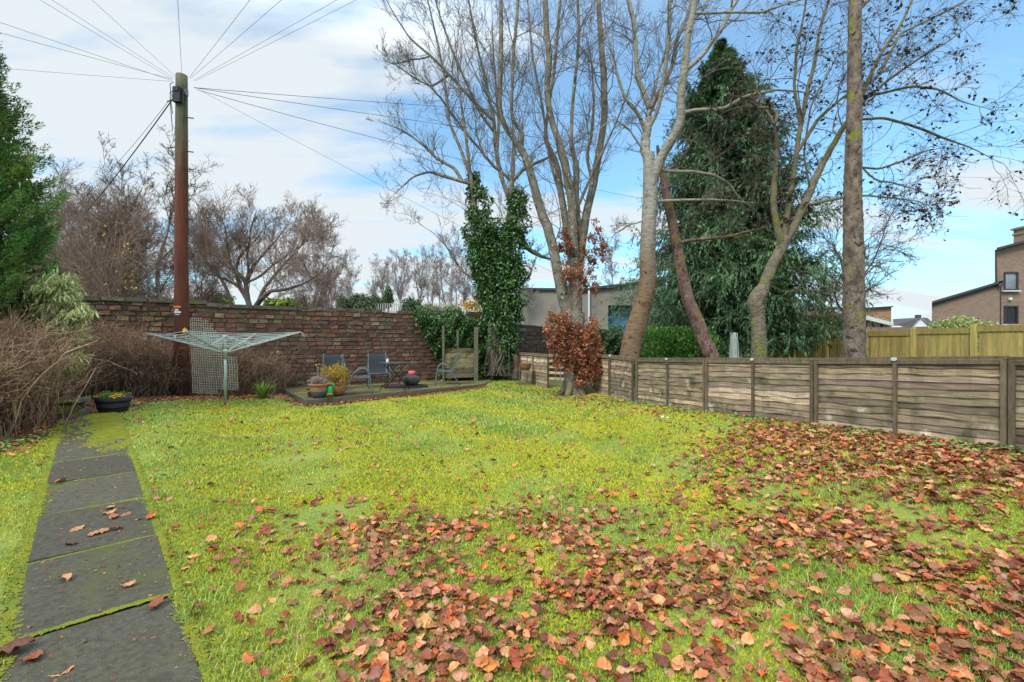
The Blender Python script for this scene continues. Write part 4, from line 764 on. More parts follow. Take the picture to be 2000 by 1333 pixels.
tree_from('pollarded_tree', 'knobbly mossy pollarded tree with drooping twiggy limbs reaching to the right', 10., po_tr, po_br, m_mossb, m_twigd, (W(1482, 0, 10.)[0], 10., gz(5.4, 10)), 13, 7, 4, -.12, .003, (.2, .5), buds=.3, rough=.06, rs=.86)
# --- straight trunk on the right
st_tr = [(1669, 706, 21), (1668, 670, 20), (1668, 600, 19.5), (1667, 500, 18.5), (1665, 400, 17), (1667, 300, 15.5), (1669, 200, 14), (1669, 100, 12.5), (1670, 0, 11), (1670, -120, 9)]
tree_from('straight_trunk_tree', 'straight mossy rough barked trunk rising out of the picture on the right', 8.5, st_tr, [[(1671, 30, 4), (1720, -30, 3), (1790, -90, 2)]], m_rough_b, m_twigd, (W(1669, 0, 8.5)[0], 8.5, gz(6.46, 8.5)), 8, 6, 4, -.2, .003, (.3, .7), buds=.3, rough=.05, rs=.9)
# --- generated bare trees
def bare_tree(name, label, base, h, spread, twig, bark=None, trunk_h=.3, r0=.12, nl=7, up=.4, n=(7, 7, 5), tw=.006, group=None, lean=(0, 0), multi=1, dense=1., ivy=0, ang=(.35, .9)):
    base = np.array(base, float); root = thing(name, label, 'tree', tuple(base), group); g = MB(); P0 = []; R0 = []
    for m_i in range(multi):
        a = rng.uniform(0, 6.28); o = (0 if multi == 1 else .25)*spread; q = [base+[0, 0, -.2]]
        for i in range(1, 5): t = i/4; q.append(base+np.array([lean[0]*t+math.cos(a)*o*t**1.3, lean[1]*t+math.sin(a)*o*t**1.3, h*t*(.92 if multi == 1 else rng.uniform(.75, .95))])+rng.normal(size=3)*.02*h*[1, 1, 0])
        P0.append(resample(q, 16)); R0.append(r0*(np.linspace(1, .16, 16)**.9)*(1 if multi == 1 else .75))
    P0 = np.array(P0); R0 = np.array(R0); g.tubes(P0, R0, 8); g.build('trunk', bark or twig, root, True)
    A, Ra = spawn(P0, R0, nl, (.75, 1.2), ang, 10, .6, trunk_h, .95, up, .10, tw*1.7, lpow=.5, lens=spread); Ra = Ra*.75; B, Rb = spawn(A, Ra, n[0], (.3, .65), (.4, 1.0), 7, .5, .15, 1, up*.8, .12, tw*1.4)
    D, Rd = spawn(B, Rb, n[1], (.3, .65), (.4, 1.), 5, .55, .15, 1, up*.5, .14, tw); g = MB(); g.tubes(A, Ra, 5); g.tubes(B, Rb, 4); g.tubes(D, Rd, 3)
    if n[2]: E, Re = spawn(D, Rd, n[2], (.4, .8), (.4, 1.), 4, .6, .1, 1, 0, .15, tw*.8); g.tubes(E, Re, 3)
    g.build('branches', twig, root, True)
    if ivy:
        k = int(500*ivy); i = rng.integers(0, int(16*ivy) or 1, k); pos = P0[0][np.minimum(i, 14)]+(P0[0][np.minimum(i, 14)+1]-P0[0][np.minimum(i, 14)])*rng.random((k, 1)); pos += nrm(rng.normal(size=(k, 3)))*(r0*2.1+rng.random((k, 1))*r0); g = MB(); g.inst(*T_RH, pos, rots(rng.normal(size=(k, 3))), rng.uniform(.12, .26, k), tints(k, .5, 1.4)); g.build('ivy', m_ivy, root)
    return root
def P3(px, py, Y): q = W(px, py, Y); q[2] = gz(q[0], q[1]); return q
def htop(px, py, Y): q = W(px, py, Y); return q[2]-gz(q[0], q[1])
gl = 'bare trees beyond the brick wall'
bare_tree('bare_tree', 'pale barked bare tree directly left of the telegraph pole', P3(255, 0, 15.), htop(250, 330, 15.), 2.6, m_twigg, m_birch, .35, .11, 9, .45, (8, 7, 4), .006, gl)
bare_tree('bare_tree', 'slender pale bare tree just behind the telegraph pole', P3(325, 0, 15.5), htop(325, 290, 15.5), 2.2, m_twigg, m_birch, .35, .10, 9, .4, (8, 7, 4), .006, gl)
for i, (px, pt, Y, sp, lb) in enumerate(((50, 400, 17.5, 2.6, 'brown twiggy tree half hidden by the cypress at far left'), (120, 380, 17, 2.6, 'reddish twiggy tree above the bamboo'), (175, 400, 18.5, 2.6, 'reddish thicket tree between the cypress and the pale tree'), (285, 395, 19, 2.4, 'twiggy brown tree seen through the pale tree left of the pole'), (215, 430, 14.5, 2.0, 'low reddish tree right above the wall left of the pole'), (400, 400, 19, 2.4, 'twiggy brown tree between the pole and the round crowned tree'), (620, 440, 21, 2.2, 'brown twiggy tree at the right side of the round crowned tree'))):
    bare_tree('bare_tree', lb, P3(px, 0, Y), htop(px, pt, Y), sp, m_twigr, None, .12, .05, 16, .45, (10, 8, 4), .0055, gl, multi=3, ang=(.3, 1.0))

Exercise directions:
Print out the lines exactly, skipping any picture.

The reply:
The Blender Python script for this scene continues. Write part 4, from line 764 on. More parts follow. Take the picture to be 2000 by 1333 pixels.
tree_from('pollarded_tree', 'knobbly mossy pollarded tree with drooping twiggy limbs reaching to the right', 10., po_tr, po_br, m_mossb, m_twigd, (W(1482, 0, 10.)[0], 10., gz(5.4, 10)), 13, 7, 4, -.12, .003, (.2, .5), buds=.3, rough=.06, rs=.86)
# --- straight trunk on the right
st_tr = [(1669, 706, 21), (1668, 670, 20), (1668, 600, 19.5), (1667, 500, 18.5), (1665, 400, 17), (1667, 300, 15.5), (1669, 200, 14), (1669, 100, 12.5), (1670, 0, 11), (1670, -120, 9)]
tree_from('straight_trunk_tree', 'straight mossy rough barked trunk rising out of the picture on the right', 8.5, st_tr, [[(1671, 30, 4), (1720, -30, 3), (1790, -90, 2)]], m_rough_b, m_twigd, (W(1669, 0, 8.5)[0], 8.5, gz(6.46, 8.5)), 8, 6, 4, -.2, .003, (.3, .7), buds=.3, rough=.05, rs=.9)
# --- generated bare trees
def bare_tree(name, label, base, h, spread, twig, bark=None, trunk_h=.3, r0=.12, nl=7, up=.4, n=(7, 7, 5), tw=.006, group=None, lean=(0, 0), multi=1, dense=1., ivy=0, ang=(.35, .9)):
    base = np.array(base, float); root = thing(name, label, 'tree', tuple(base), group); g = MB(); P0 = []; R0 = []
    for m_i in range(multi):
        a = rng.uniform(0, 6.28); o = (0 if multi == 1 else .25)*spread; q = [base+[0, 0, -.2]]
        for i in range(1, 5): t = i/4; q.append(base+np.array([lean[0]*t+math.cos(a)*o*t**1.3, lean[1]*t+math.sin(a)*o*t**1.3, h*t*(.92 if multi == 1 else rng.uniform(.75, .95))])+rng.normal(size=3)*.02*h*[1, 1, 0])
        P0.append(resample(q, 16)); R0.append(r0*(np.linspace(1, .16, 16)**.9)*(1 if multi == 1 else .75))
    P0 = np.array(P0); R0 = np.array(R0); g.tubes(P0, R0, 8); g.build('trunk', bark or twig, root, True)
    A, Ra = spawn(P0, R0, nl, (.75, 1.2), ang, 10, .6, trunk_h, .95, up, .10, tw*1.7, lpow=.5, lens=spread); Ra = Ra*.75; B, Rb = spawn(A, Ra, n[0], (.3, .65), (.4, 1.0), 7, .5, .15, 1, up*.8, .12, tw*1.4)
    D, Rd = spawn(B, Rb, n[1], (.3, .65), (.4, 1.), 5, .55, .15, 1, up*.5, .14, tw); g = MB(); g.tubes(A, Ra, 5); g.tubes(B, Rb, 4); g.tubes(D, Rd, 3)
    if n[2]: E, Re = spawn(D, Rd, n[2], (.4, .8), (.4, 1.), 4, .6, .1, 1, 0, .15, tw*.8); g.tubes(E, Re, 3)
    g.build('branches', twig, root, True)
    if ivy:
        k = int(500*ivy); i = rng.integers(0, int(16*ivy) or 1, k); pos = P0[0][np.minimum(i, 14)]+(P0[0][np.minimum(i, 14)+1]-P0[0][np.minimum(i, 14)])*rng.random((k, 1)); pos += nrm(rng.normal(size=(k, 3)))*(r0*2.1+rng.random((k, 1))*r0); g = MB(); g.inst(*T_RH, pos, rots(rng.normal(size=(k, 3))), rng.uniform(.12, .26, k), tints(k, .5, 1.4)); g.build('ivy', m_ivy, root)
    return root
def P3(px, py, Y): q = W(px, py, Y); q[2] = gz(q[0], q[1]); return q
def htop(px, py, Y): q = W(px, py, Y); return q[2]-gz(q[0], q[1])
gl = 'bare trees beyond the brick wall'
bare_tree('bare_tree', 'pale barked bare tree directly left of the telegraph pole', P3(255, 0, 15.), htop(250, 330, 15.), 2.6, m_twigg, m_birch, .35, .11, 9, .45, (8, 7, 4), .006, gl)
bare_tree('bare_tree', 'slender pale bare tree just behind the telegraph pole', P3(325, 0, 15.5), htop(325, 290, 15.5), 2.2, m_twigg, m_birch, .35, .10, 9, .4, (8, 7, 4), .006, gl)
for i, (px, pt, Y, sp, lb) in enumerate(((50, 400, 17.5, 2.6, 'brown twiggy tree half hidden by the cypress at far left'), (120, 380, 17, 2.6, 'reddish twiggy tree above the bamboo'), (175, 400, 18.5, 2.6, 'reddish thicket tree between the cypress and the pale tree'), (285, 395, 19, 2.4, 'twiggy brown tree seen through the pale tree left of the pole'), (215, 430, 14.5, 2.0, 'low reddish tree right above the wall left of the pole'), (400, 400, 19, 2.4, 'twiggy brown tree between the pole and the round crowned tree'), (620, 440, 21, 2.2, 'brown twiggy tree at the right side of the round crowned tree'))):
    bare_tree('bare_tree', lb, P3(px, 0, Y), htop(px, pt, Y), sp, m_twigr, None, .12, .05, 16, .45, (10, 8, 4), .0055, gl, multi=3, ang=(.3, 1.0))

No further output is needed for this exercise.